Editor's note: Former longtime Daily Globe Editor Ray Crippen died Dec. 27, 2015. We will continue to publish previously run “Isn’t That Something” columns on Saturdays, until further notice, as a tribute to Crippen and his knowledge of local and regional history. The following column first appeared Jan. 12, 2008.

WORTHINGTON — Don’t think I am laughing, or mocking. Just curious.

You think I-35 is sacred? People do. The belief is Interstate-35 was divinely ordained, that it exists to alert America to Isaiah, Chapter 35 (focusing first on Verse 8).

I-35 extends from Duluth to Laredo, Texas, intersecting I-90 at Albert Lea. To some, I-35 is The Highway of Holiness. Through part of October and into December, 35 days of prayer were centered on I-35. Churches in 17 cities participated.
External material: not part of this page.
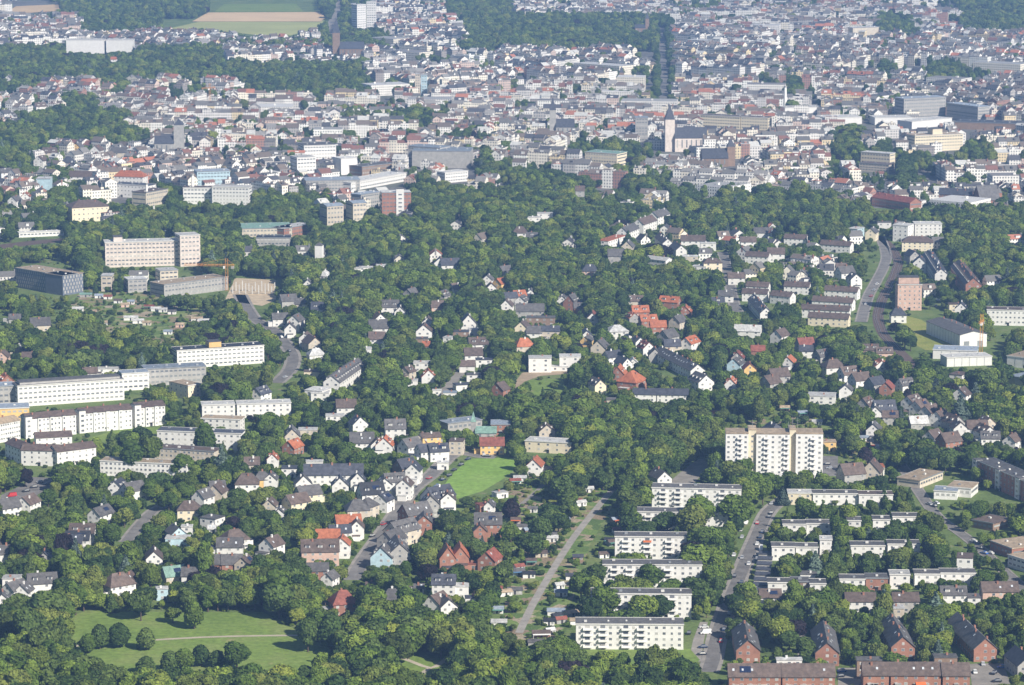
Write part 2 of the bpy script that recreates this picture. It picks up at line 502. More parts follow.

There is lore attending each of America’s highways. This came to mind last week when this column reviewed stories of Interstate 90, stories from years when I-90 began/ended at Adrian.

Highway 59 — Worthington’s street to McDonald’s and Dairy Queen — is a storied highway. U.S. 59 extends from Lancaster on the Canadian border to Laredo, the same as I-35. Highway 59 is far more important in Texas than it is at Worthington or Fulda or Allendorf. At Houston, Texas, one part of U.S. 59 is designated Southwest Freeway. It has a daily count of (about) 400,000 vehicles.

There was — oh — mild excitement at Worthington when (1935) Highway 59 was designated an official U.S. route. This meant you could jump in your ’35 Ford and have a reliably maintained highway for your drive from Canada to Mexico.

George Draper Dayton lived at Minneapolis then. Mr. Dayton might have felt another pang of regret.

While he was still a Worthington resident, George Dayton owned and developed the Clary Addition on Worthington’s north side. Dayton envisioned a grand entrance into the city — an entrance crossing his residential addition. Dayton named that grand entrance Grand Avenue. He believed this is where all Minnesota traffic into and out of Worthington would roll. Grand Avenue, with its carefully maintained boulevards, still is one of Worthington’s broadest and most imposing streets.

The problem was they (whoever “they” were) carved a road along section lines straight south from Fulda. The Fulda road joined Humiston Avenue naturally, not Grand Avenue. Grand Avenue became only a residential street that dead-ended on the gravel trail named Oxford Street.

Then — 73 years gone by — the Fulda road was made a part of U.S. 59.

In that era, three highways cut through Worthington and followed along Worthington’s 10th Street — U.S. 59, U.S. 16 and Minnesota 60. Everyone believed the point of highways was to get from one town to another town, to get from one main street to another main street. (Why would anyone want to bypass a town?)

Many people still recall U.S. 16 in this light. From Worthington’s Hotel Thompson you followed 16 along the north of Rushmore and directly through Adrian, crossing Maine Street, which is main street. West from Adrian on 16 you drove past the flowing spring where thousands of travelers stopped for a chilled swallow and where many area residents took jugs and bottles to fill with spring water.

West of the Adrian spring, 16 crossed the Omaha tracks on a railroad viaduct and then continued through Magnolia. The highway crossed the Rock River on the new (1935) bridge, which now is rated among Minnesota’s most decrepit, and continued west along Luverne’s main street. This was the way highways were meant to be.

Worthington was disappointed that U.S. 59 never generated the tourist traffic some had imagined. In the years before World War II, before the launch of the Interstates in 1956, traffic between Minnesota and Texas was light in all seasons.

A young woman told a story lately about a strange light along U.S. 59 in Minnesota:

“My family and I were driving along Highway 59 in Minnesota and this light was along side our car. We were driving at least 60 and it kept up with us, so my dad sped up to 70 and it still kept up …” It turned out the light was “a spinning disk with blue-green, red-orange and red and white lights on it.”

There is also a saucy, 1991 song, “Texas Honey,” which focuses on Highway 59:

“Rollin’ down Highway 59, ‘neath those tall east Texas pines, a homemade sign got my heart a-jumpin.’ It said, Just Ahead, Texas Honey …”

If you haven’t lately, you might want to take a drive along 59. Keep your eyes open wide.